_GIVEN PROBLEM_
Please output the data below exactly as given, starting at its first line and stopping after the line that contains "return Vector((d.x * t, d.y * t, z))".

_DATASET EXCERPT_
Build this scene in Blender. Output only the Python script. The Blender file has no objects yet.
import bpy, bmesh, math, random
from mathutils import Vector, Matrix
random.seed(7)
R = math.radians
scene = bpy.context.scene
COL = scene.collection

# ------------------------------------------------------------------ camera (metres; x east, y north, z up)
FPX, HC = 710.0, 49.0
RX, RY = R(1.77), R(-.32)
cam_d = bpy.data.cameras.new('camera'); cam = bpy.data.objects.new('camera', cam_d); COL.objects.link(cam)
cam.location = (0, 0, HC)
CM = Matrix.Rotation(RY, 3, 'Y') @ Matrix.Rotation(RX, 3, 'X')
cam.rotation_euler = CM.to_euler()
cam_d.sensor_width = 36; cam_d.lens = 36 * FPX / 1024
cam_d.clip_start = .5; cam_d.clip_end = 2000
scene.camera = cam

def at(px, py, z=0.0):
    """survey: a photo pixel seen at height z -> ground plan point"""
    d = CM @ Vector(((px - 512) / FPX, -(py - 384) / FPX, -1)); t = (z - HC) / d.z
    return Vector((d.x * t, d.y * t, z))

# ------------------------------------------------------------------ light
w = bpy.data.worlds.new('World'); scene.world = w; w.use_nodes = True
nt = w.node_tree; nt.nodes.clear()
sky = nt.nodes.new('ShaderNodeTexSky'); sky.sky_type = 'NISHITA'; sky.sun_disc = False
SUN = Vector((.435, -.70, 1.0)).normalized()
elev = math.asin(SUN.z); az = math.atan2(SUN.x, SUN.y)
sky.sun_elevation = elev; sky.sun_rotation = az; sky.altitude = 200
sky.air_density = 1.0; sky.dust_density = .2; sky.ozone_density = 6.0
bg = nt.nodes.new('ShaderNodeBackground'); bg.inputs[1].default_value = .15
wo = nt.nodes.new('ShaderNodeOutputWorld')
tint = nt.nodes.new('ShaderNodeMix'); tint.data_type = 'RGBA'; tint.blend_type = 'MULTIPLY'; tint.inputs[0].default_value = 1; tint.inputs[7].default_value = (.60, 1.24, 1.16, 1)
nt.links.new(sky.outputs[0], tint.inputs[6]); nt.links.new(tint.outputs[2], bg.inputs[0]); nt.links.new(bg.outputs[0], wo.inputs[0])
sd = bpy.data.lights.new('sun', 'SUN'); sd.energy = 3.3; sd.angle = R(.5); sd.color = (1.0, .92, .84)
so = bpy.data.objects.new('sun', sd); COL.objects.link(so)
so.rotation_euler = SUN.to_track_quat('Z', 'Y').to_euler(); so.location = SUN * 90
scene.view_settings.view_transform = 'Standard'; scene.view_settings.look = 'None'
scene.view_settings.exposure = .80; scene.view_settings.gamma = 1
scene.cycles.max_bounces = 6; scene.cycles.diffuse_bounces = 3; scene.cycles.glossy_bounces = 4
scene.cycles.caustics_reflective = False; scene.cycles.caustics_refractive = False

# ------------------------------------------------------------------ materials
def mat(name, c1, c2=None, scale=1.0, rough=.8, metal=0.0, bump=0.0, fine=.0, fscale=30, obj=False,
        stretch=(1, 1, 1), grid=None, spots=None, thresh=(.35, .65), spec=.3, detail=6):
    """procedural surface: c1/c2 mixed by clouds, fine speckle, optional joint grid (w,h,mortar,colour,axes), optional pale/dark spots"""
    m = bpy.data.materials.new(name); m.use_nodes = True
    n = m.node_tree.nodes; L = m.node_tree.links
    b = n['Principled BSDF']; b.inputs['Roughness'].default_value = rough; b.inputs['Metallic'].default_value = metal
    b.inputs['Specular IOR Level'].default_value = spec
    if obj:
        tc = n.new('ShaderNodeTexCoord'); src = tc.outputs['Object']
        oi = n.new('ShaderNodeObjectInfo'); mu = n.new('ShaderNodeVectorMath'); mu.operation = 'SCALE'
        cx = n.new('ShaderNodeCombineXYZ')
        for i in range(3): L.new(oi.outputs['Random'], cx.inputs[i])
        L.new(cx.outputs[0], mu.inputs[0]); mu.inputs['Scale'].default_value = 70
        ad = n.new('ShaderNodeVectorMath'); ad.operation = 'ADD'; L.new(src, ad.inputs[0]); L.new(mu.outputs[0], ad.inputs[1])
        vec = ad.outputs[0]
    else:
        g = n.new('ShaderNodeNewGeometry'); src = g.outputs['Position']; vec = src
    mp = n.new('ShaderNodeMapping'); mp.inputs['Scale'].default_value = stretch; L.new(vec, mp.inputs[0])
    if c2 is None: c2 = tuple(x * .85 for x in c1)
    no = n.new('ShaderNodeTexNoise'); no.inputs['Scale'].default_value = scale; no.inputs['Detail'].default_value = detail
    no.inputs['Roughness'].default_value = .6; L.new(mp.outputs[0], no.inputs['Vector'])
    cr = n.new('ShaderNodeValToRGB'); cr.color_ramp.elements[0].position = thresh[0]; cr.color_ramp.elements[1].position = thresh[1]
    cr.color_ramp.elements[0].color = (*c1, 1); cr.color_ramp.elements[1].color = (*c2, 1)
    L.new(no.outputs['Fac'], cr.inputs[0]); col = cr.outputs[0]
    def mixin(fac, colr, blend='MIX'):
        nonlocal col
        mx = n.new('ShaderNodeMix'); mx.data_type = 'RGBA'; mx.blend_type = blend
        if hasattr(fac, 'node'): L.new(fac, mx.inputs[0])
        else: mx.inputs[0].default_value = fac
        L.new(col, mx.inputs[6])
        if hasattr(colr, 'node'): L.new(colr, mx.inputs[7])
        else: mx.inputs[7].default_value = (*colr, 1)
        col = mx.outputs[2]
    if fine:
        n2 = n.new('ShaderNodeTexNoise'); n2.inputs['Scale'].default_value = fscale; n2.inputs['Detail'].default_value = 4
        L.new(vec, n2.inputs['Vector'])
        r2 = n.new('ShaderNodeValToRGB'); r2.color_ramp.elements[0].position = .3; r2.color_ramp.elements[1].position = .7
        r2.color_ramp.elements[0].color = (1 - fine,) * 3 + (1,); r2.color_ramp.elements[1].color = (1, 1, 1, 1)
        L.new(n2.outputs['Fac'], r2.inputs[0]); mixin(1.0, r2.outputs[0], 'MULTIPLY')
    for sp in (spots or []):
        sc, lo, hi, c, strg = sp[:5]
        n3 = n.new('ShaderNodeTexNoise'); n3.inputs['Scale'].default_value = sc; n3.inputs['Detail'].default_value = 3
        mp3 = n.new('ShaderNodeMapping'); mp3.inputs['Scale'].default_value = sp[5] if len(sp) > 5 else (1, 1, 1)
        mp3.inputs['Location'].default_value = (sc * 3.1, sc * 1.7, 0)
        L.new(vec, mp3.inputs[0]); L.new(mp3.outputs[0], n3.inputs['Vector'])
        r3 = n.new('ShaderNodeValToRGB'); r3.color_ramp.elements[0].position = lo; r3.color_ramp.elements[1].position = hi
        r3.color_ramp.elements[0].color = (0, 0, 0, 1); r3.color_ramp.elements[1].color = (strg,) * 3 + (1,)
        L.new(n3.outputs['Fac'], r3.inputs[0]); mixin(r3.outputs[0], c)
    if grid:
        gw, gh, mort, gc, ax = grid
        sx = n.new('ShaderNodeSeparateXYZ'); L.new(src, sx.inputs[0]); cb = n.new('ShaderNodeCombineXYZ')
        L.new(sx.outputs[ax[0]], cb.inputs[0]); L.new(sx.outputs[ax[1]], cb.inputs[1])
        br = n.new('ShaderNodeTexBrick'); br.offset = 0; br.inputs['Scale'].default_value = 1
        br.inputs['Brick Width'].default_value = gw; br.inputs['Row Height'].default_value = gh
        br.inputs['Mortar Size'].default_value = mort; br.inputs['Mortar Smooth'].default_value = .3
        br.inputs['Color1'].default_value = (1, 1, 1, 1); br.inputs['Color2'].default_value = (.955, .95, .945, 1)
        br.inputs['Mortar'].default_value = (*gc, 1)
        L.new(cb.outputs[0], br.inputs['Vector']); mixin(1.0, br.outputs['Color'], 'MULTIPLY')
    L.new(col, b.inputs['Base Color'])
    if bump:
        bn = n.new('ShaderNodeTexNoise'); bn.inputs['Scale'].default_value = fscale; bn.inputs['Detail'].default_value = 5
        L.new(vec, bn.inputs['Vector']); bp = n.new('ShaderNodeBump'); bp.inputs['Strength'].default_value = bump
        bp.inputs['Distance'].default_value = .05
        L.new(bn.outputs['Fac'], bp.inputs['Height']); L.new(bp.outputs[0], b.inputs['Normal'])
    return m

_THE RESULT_
Build this scene in Blender. Output only the Python script. The Blender file has no objects yet.
import bpy, bmesh, math, random
from mathutils import Vector, Matrix
random.seed(7)
R = math.radians
scene = bpy.context.scene
COL = scene.collection

# ------------------------------------------------------------------ camera (metres; x east, y north, z up)
FPX, HC = 710.0, 49.0
RX, RY = R(1.77), R(-.32)
cam_d = bpy.data.cameras.new('camera'); cam = bpy.data.objects.new('camera', cam_d); COL.objects.link(cam)
cam.location = (0, 0, HC)
CM = Matrix.Rotation(RY, 3, 'Y') @ Matrix.Rotation(RX, 3, 'X')
cam.rotation_euler = CM.to_euler()
cam_d.sensor_width = 36; cam_d.lens = 36 * FPX / 1024
cam_d.clip_start = .5; cam_d.clip_end = 2000
scene.camera = cam

def at(px, py, z=0.0):
    """survey: a photo pixel seen at height z -> ground plan point"""
    d = CM @ Vector(((px - 512) / FPX, -(py - 384) / FPX, -1)); t = (z - HC) / d.z
    return Vector((d.x * t, d.y * t, z))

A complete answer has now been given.